ABSTRACT. We present a method for interpolation based on DRUP proofs. Interpolants are widely used in model checking, synthesis and other applications. Most interpolation algorithms rely on a a resolution proof produced by a SAT-solver for unsatisfaible formulas. The proof is traversed and translated into an interpolant by replacing resolution steps with AND and OR gates. This process is efficient (once there is a proof) and generates interpolants that are linear in the size of the proof. As this method relies on the existence of a resolution proof, it depends on a SAT-solver that can log a resolution-proof.

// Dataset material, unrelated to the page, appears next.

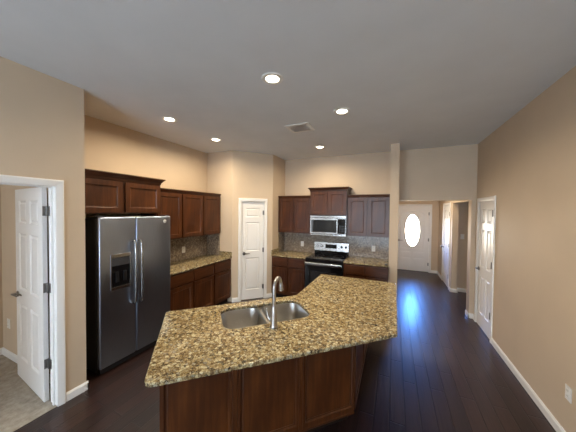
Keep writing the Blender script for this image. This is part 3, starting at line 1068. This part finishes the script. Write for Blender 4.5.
# freezer door as a frame around the dispenser opening
def fridge_door(a, b):
    bm = BM(); add_box(bm, a, b, 0, .062, .075, FH, .018, 4); return bm
dz0, dz1 = .985, 1.285
bm = BM()
o = obj('door', fridge_door(.002, SEAM - .003), FRIDGE_STEEL, fr_, True)
left_door = o
bm = BM()
add_box(bm, x0, x1, -.008, .0, dz1 - .0, dz1 + .045, .004)
add_box(bm, x0, x0 + .012, -.008, 0, z0, dz1, .003); add_box(bm, x1 - .012, x1, -.008, 0, z0, dz1, .003)
add_box(bm, x0, x1, -.012, 0, z0 - .004, z0 + .03, .003)
obj('dispenser_bezel', bm, STEEL, left_door)
bm = BM(); add_box(bm, x0 + .012, x1 - .012, -.004, 0, z0 + .03, dz1 - .09, .001)
obj('dispenser_recess', bm, BLACKGLASS, left_door)
bm = BM(); add_box(bm, x0 + .012, x1 - .012, -.006, 0, dz1 - .09, dz1, .002)
add_box(bm, x0 + .085, x1 - .07, -.010, -.005, dz1 - .07, dz1 - .035, .002)
obj('control_panel', bm, DARKGREY, left_door)
bm = BM(); add_box(bm, x0 + .05, x0 + .085, -.016, -.003, z0 + .08, z0 + .2, .004); add_box(bm, x1 - .09, x1 - .055, -.016, -.003, z0 + .08, z0 + .2, .004)
obj('paddle', bm, BLACK, left_door)
o = obj('door', fridge_door(SEAM + .003, FW - .002), FRIDGE_STEEL, fr_, True)
right_door = o
bm = BM(); add_lathe(bm, [(0, 0), (.022, 0), (.022, .003), (.019, .004), (.0, .004)], 24, Matrix.Translation((FW - .10, -.0002, 1.685)) @ Matrix.Rotation(RZ90, 4, 'X'))
badge = obj('badge', bm, WHITEPL, right_door, True)
bm = BM()
cx, cz = FW - .10, 1.685
pts = [(cx - .010 + .012 * (k / 10), -.0052, cz + .009 * sin(k * .9)) for k in range(11)] + [(cx + .004 + .006 * cos(a), -.0052, cz + .006 * sin(a)) for a in [i * pi / 5 for i in range(10)]]
add_tube(bm, pts, .0012, 6)
obj('emblem', bm, DARKGREY, badge)
for par, hx in ((left_door, SEAM - .038), (right_door, SEAM + .038)):
    bm = BM()
    zA, zB = .70, 1.46
    pts = [(hx, .002, zB), (hx, -.03, zB - .005), (hx, -.048, zB - .03), (hx, -.054, zB - .15), (hx, -.056, (zA + zB) / 2), (hx, -.054, zA + .15), (hx, -.048, zA + .03), (hx, -.03, zA + .005), (hx, .002, zA)]
    add_tube(bm, pts, [.012, .013, .0135, .013, .0125, .013, .0135, .013, .012], 12)
    obj('handle', bm, STEEL, par, True)
bm = BM(); add_box(bm, .02, FW - .02, .03, .07, .012, .072, .004)
obj('kick_grille', bm, BLACK, fr_)
for xx in (.05, FW - .05):
    bm = BM(); add_lathe(bm, [(0, 0), (.02, 0), (.02, .012), (.012, .014), (.012, .032), (0, .032)], 14, Matrix.Translation((xx, .12, 0)))
    obj('foot', bm, BLACK, fr_)
    bm = BM(); add_lathe(bm, [(0, 0), (.02, 0), (.02, .012), (.012, .014), (.012, .032), (0, .032)], 14, Matrix.Translation((xx, .60, 0)))
    obj('foot', bm, BLACK, fr_)
    bm = BM(); add_box(bm, xx - .04, xx + .03, .01, .12, FH + .001, FH + .012, .003)
    obj('hinge_cover', bm, DARKGREY, fr_)

# ------------------------------------------------------------------ range
rg = thing('range', 'stainless and black electric range with backguard between the base cabinets', 'range', (-1.582, 4.405, 0))
RW = .746
bm = BM(); add_box(bm, .003, RW - .003, .025, .64, .02, .905, .003)
obj('body', bm, BLACK, rg)
bm = BM(); add_box(bm, .001, RW - .001, -.002, .60, .9055, .922, .005)
ck = obj('cooktop', bm, BLACKGLASS, rg)
for (bx, by, r) in ((.19, .16, .105), (.57, .16, .085), (.19, .42, .075), (.57, .42, .105)):
    bm = BM()
    add_lathe(bm, [(r - .003, 0), (r - .003, .0006), (r, .0006), (r, 0)], 40, Matrix.Translation((bx, by, .9222)))
    obj('burner_ring', bm, DARKGREY, ck)
bm = BM(); add_box(bm, .004, RW - .004, -.006, .024, .872, .903, .004)
obj('front_panel', bm, BLACKGLASS, rg)
od = BM(); add_box(od, .004, RW - .004, -.016, .022, .215, .868, .006)
dr_ = obj('oven_door', od, BLACKGLASS, rg)
bm = BM(); add_box(bm, .12, RW - .12, -.0185, -.0155, .33, .68, .001)
obj('oven_window', bm, BLACK, dr_)
bm = BM(); add_box(bm, .012, RW - .012, -.062, -.034, .793, .856, .012, 3)
for xx in (.05, RW - .05):
    add_box(bm, xx - .012, xx + .012, -.04, -.015, .81, .84, .002)
obj('oven_handle', bm, STEEL, dr_, True)
bm = BM(); add_box(bm, .004, RW - .004, -.014, .022, .05, .208, .006)
obj('storage_drawer', bm, STEEL, rg)
bm = BM()
# backguard: black riser with a sloped steel control face
add_box(bm, .004, RW - .004, .603, .640, .906, 1.00, .003)
obj('backguard', bm, BLACKGLASS, rg)
bm = BM()
sec = [(.575, 1.000), (.640, 1.000), (.640, 1.185), (.605, 1.185), (.590, 1.176)]
a = [bm.verts.new((.004, y, z)) for y, z in sec]; b = [bm.verts.new((RW - .004, y, z)) for y, z in sec]
bm.faces.new(a); bm.faces.new(b[::-1])
for i in range(5):
    bm.faces.new((a[i], b[i], b[(i + 1) % 5], a[(i + 1) % 5]))
cp = obj('control_face', bm, STEEL, rg)
bm = BM()
for yy in (0,):
    add_box(bm, .255, .50, .572, .590, 1.055, 1.135, .003)
obj('display', bm, BLACKGLASS, cp)
for xx in (.075, .165, .60, .69):
    bm = BM()
    add_lathe(bm, [(0, 0), (.026, 0), (.026, .006), (.020, .010), (.018, .028), (.0, .030)], 20, Matrix.Translation((xx, .583, 1.095)) @ Matrix.Rotation(RZ90 + radians(-4), 4, 'X'))
    obj('knob', bm, BLACK if xx > .5 else STEEL, cp, True)

# ------------------------------------------------------------------ microwave
mw = thing('microwave', 'stainless over-the-range microwave with dark window', 'microwave', (-1.578, 4.68, 1.352))
MW, MH = .742, .405
bm = BM(); add_box(bm, .002, MW - .002, .02, .37, 0, MH, .003)
obj('body', bm, DARKGREY, mw)
bm = BM(); add_box(bm, .002, .565, -.012, .019, .035, MH - .045, .004)
dr_ = obj('door', bm, STEEL, mw)
bm = BM(); add_box(bm, .022, .515, -.0145, -.0115, .070, MH - .088, .002)
obj('window', bm, BLACKGLASS, dr_)
bm = BM(); add_tube(bm, [(.535, -.010, .07), (.535, -.045, .085), (.535, -.050, .14), (.535, -.050, .25), (.535, -.045, .30), (.535, -.010, .315)], .011, 12)
obj('handle', bm, BLACK, dr_, True)
bm = BM(); add_box(bm, .569, MW - .002, -.012, .019, .035, MH - .045, .004)
kp = obj('control_panel', bm, STEEL, mw)
bm = BM(); add_box(bm, .578, MW - .012, -.0145, -.0115, .05, MH - .062, .002)
kq = obj('keypad', bm, BLACKGLASS, kp)
bm = BM()
for r in range(4):
    for c in range(3):
        add_box(bm, .605 + c * .043, .635 + c * .043, -.0165, -.014, .085 + r * .035, .108 + r * .035, .002)
obj('key_pattern', bm, BLACK, kq)
bm = BM(); add_box(bm, .002, MW - .002, -.010, .019, MH - .042, MH - .002, .003)
obj('vent_trim', bm, STEEL, mw)
bm = BM(); add_box(bm, .002, MW - .002, -.010, .019, .002, .032, .003)
obj('bottom_trim', bm, STEEL, mw)

# ------------------------------------------------------------------ outlets and switches
def outlet(label, loc, rz, switch=False, sc=1.0):
    t = thing('light_switch' if switch else 'wall_outlet', label, 'switch' if switch else 'outlet', loc, rz)
    bm = BM(); add_box(bm, -.036 * sc, .036 * sc, -.007, -.001, -.058 * sc, .058 * sc, .002)
    obj('cover_plate', bm, WHITEPL, t)
    if switch:
        bm = BM(); add_box(bm, -.016, .016, -.011, -.0072, -.034, .034, .002)
        obj('rocker', bm, WHITEPL, t)
    else:
        for dz in (.021, -.021):
            bm = BM(); add_box(bm, -.016, .016, -.010, -.0072, dz - .014, dz + .014, .003)
            s = obj('socket', bm, WHITEPL, t)
            bm = BM()
            for dx in (-.006, .006):
                add_box(bm, dx - .001, dx + .001, -.0106, -.0099, dz - .003, dz + .006)
            obj('slots', bm, SLOT, s)
    return t
outlet('white outlet in the backsplash above the long counter', (XK + .012, 3.239, 1.10), RZ90)
outlet('white outlet in the backsplash between range and pantry corner', (-1.886, YB - .012, 1.10), 0)
outlet('white outlet in the backsplash beside the partition wall', (-.357, YB - .012, 1.10), 0)
outlet('white outlet low on the long plain wall above the baseboard', (XR, 2.62, .41), radians(-90))
outlet('small white outlet low on the bedroom wall behind the open door', (-4.29, YLE - .1, .425), 0)
outlet('white light switch on the shaded side hallway wall', (1.47, 6.67, 1.29), 0, True)
# small dark object at the end of the range counter
bm = BM()
add_box(bm, -.022, .022, -.03, .03, 0, .022, .006)
o = obj('plug_adapter', bm, BLACK); o.location = (-.105, 4.475, .9145)
tag(o, 'small black object lying on the granite beside the partition wall', 'adapter')

# ------------------------------------------------------------------ ceiling fixtures
spots = [((-1.013, 1.900), 'white recessed ceiling light, the one over the sink side of the island'),
         ((-.578, 2.832), 'white recessed ceiling light, the one over the hallway end of the island'),
         ((-2.70, 2.22), 'white recessed ceiling light, the one in front of the refrigerator'),
         ((-2.746, 3.16), 'white recessed ceiling light, the one before the pantry and long counter'),
         ((-1.26, 4.245), 'white recessed ceiling light, the one above the range')]
def downlight():
    t = thing('recessed_light', spots[0][1], 'ceiling light', (0, 0, 0), 0, 'recessed ceiling lights')
    bm = BM()
    add_lathe(bm, [(.056, -.001), (.062, -.009), (.092, -.010), (.098, -.001), (.056, -.001)], 36)
    obj('trim_ring', bm, WHITEPL, t, True)
    bm = BM()
    add_lathe(bm, [(0, -.008), (.045, -.0075), (.060, -.005), (.060, -.001), (0, -.001)], 32)
    obj('lens', bm, LENS, t, True)
    return t
def lamp(parent, power):
    ld = bpy.data.lights.new('recessed_lamp', 'AREA')
    ld.shape = 'DISK'
    ld.size = .13
    ld.energy = power
    ld.color = CAN_COLOR
    ld.spread = radians(165)
    lo = bpy.data.objects.new('recessed_lamp', ld)
    C.objects.link(lo)
    lo.parent = parent
    lo.location = (0, 0, -.013)
proto = downlight()
fix = [proto] + [copy_tree(proto) for _ in spots]
for t, ((x, y), lb) in zip(fix, spots):
    t.location = (x, y, HC)
    t['label'] = lb
    lamp(t, CAN_POWER)
t = fix[-1]
t.location = (.60, 6.1, HC)
t['label'] = 'white recessed ceiling light of the foyer, beyond the wall above the hallway opening'
t['group'] = 'foyer ceiling lights'
lamp(t, FOYER_POWER)

vt = thing('ceiling_vent', 'white square metal air vent in the ceiling', 'vent', (-1.235, 3.165, HC))
bm = BM()
a, b, c, dd_ = .175, .155, .130, .110
add_box(bm, -a, a, -b, -dd_, -.012, -.001, .003); add_box(bm, -a, a, dd_, b, -.012, -.001, .003)
add_box(bm, -a, -c, -dd_, dd_, -.012, -.001, .003); add_box(bm, c, a, -dd_, dd_, -.012, -.001, .003)
obj('frame', bm, WHITEPL, vt)
bm = BM(); add_box(bm, -c, c, -dd_, dd_, -.004, -.001)
obj('duct', bm, DARKGREY, vt)
bm = BM()
for k in range(6):
    y = -.095 + k * .038
    v = [bm.verts.new(p_) for p_ in ((-c, y - .014, -.005), (c, y - .014, -.005), (c, y + .014, -.011), (-c, y + .014, -.011))]
    bm.faces.new(v)
    bmesh.ops.solidify(bm, geom=[bm.faces[-1]] if False else [f for f in bm.faces if f.is_valid][-1:], thickness=.001)
obj('louver', bm, WHITEPL, vt)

In this work, we address three known weakness of this approach, due to its dependence on a resolution proof: (1) performance degradation experienced by the SAT-solver and the extra memory requirements needed when logging a resolution proof; (2) the proof generated by the solver is not necessarily the "best'' proof for interpolantion, and (3) combining proof logging with pre-processing is complicated. We show that these issues can be remedied by using DRUP proofs.

First, we show how to produce an interpolant from a DRUP proof, even when pre-processing is enabled. Then, we give a novel interpolation algorithm that produces interpolants partially in CNF. More precisely, our algorithm return the CNF component of the interpolant. In case that the proof permits it, the interpolant is a pure CNF. Lastly, we show how a DRUP proof can be reconstructed on-the-fly to yield better interpolants. Our reconstruction aims at maximizing the CNF componenet of the interpolant forcing a specific type of resolutions.

We implemented our DRUP-based interpolation framework in MiniSAT, and evaluated its affect using Avy - a SAT-based model checking algorithm that heavily relies on interpolation. We show the affect our method has on model checking and demonstrate the usefulness of our different heuristics.